(Job):
Reproduce the listing exactly, with no pictures in your copy.

(Working data):
....

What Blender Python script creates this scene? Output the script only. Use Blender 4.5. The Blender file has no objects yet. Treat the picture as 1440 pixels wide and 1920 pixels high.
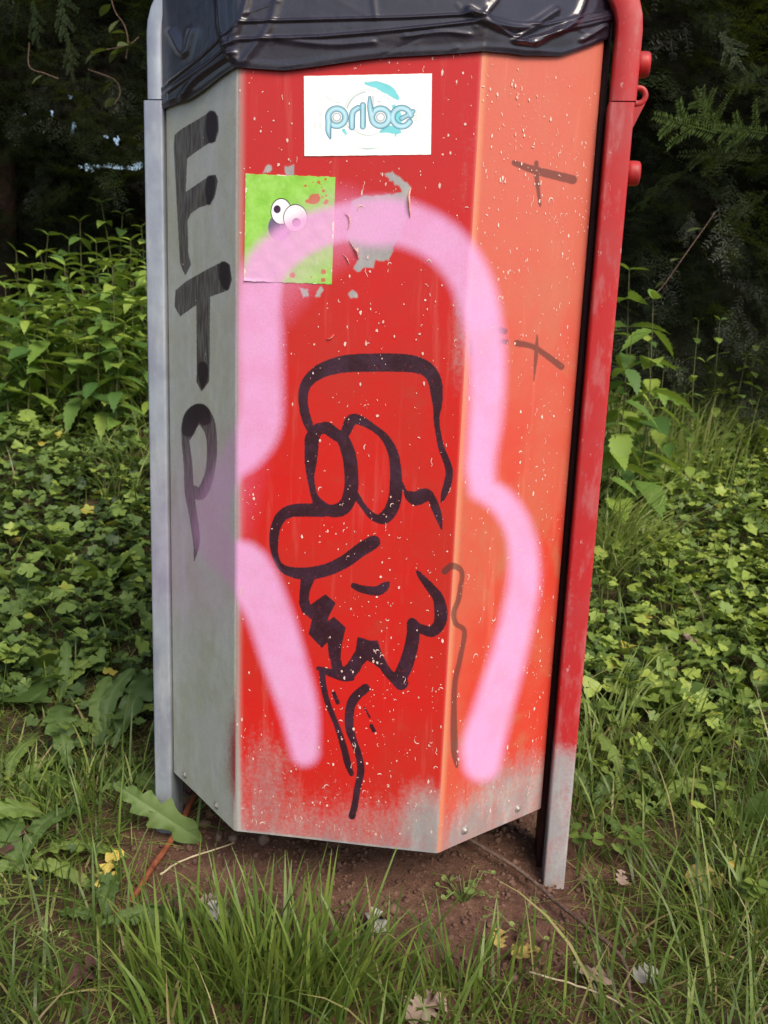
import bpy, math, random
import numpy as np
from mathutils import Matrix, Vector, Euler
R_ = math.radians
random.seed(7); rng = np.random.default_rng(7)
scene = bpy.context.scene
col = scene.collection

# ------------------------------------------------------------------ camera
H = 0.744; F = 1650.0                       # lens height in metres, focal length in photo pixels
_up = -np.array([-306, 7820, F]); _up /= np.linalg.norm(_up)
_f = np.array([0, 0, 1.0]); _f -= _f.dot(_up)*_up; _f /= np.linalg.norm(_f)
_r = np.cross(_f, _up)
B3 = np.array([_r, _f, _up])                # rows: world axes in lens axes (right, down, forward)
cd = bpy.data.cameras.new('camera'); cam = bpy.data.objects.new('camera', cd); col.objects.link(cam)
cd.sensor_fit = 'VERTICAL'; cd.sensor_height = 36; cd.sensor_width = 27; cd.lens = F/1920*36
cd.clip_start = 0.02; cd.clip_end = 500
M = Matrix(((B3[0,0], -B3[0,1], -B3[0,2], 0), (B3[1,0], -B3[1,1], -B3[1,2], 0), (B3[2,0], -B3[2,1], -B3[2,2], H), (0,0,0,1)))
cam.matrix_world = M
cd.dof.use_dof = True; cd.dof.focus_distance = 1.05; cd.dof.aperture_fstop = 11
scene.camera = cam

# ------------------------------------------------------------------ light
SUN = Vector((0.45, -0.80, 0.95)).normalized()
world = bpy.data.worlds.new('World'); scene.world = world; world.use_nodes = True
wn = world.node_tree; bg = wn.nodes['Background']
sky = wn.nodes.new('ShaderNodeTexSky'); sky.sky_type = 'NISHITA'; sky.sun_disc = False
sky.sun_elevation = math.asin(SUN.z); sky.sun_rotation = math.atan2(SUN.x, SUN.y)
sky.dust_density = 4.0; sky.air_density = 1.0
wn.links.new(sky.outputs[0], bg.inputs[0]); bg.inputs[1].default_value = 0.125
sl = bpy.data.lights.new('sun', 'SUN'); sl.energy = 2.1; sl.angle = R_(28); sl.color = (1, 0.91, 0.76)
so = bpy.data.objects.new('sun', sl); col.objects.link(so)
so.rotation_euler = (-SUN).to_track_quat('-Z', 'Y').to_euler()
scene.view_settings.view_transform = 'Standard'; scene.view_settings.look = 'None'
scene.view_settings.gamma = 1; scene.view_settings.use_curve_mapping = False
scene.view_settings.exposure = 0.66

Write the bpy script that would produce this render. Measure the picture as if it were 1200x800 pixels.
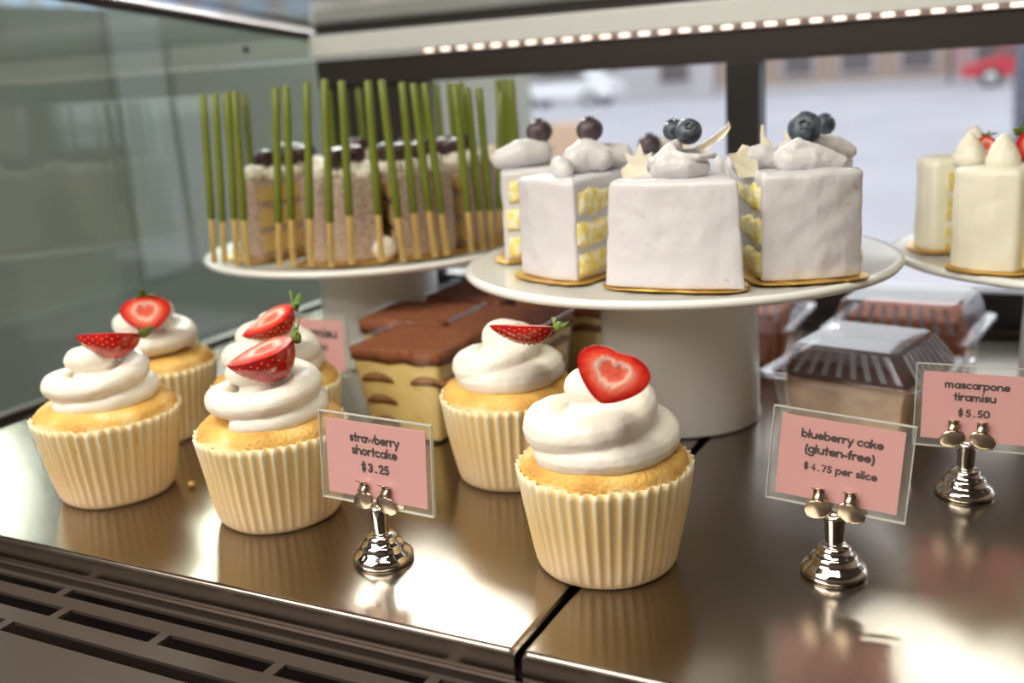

....

(Output):
What Blender Python script creates this scene? Output the script only. Use Blender 4.5. The Blender file has no objects yet. Treat the picture as 1440 pixels wide and 1920 pixels high.
import bpy, math, random
import numpy as np
from mathutils import Matrix, Vector, Euler
R_ = math.radians
random.seed(7); rng = np.random.default_rng(7)
scene = bpy.context.scene
col = scene.collection

# ------------------------------------------------------------------ camera
H = 0.744; F = 1650.0                       # lens height in metres, focal length in photo pixels
_up = -np.array([-306, 7820, F]); _up /= np.linalg.norm(_up)
_f = np.array([0, 0, 1.0]); _f -= _f.dot(_up)*_up; _f /= np.linalg.norm(_f)
_r = np.cross(_f, _up)
B3 = np.array([_r, _f, _up])                # rows: world axes in lens axes (right, down, forward)
cd = bpy.data.cameras.new('camera'); cam = bpy.data.objects.new('camera', cd); col.objects.link(cam)
cd.sensor_fit = 'VERTICAL'; cd.sensor_height = 36; cd.sensor_width = 27; cd.lens = F/1920*36
cd.clip_start = 0.02; cd.clip_end = 500
M = Matrix(((B3[0,0], -B3[0,1], -B3[0,2], 0), (B3[1,0], -B3[1,1], -B3[1,2], 0), (B3[2,0], -B3[2,1], -B3[2,2], H), (0,0,0,1)))
cam.matrix_world = M
cd.dof.use_dof = True; cd.dof.focus_distance = 1.05; cd.dof.aperture_fstop = 11
scene.camera = cam

# ------------------------------------------------------------------ light
SUN = Vector((0.45, -0.80, 0.95)).normalized()
world = bpy.data.worlds.new('World'); scene.world = world; world.use_nodes = True
wn = world.node_tree; bg = wn.nodes['Background']
sky = wn.nodes.new('ShaderNodeTexSky'); sky.sky_type = 'NISHITA'; sky.sun_disc = False
sky.sun_elevation = math.asin(SUN.z); sky.sun_rotation = math.atan2(SUN.x, SUN.y)
sky.dust_density = 4.0; sky.air_density = 1.0
wn.links.new(sky.outputs[0], bg.inputs[0]); bg.inputs[1].default_value = 0.125
sl = bpy.data.lights.new('sun', 'SUN'); sl.energy = 2.1; sl.angle = R_(28); sl.color = (1, 0.91, 0.76)
so = bpy.data.objects.new('sun', sl); col.objects.link(so)
so.rotation_euler = (-SUN).to_track_quat('-Z', 'Y').to_euler()
scene.view_settings.view_transform = 'Standard'; scene.view_settings.look = 'None'
scene.view_settings.gamma = 1; scene.view_settings.use_curve_mapping = False
scene.view_settings.exposure = 0.66

Write the bpy script that would produce this render. Measure the picture as if it were 1200x800 pixels.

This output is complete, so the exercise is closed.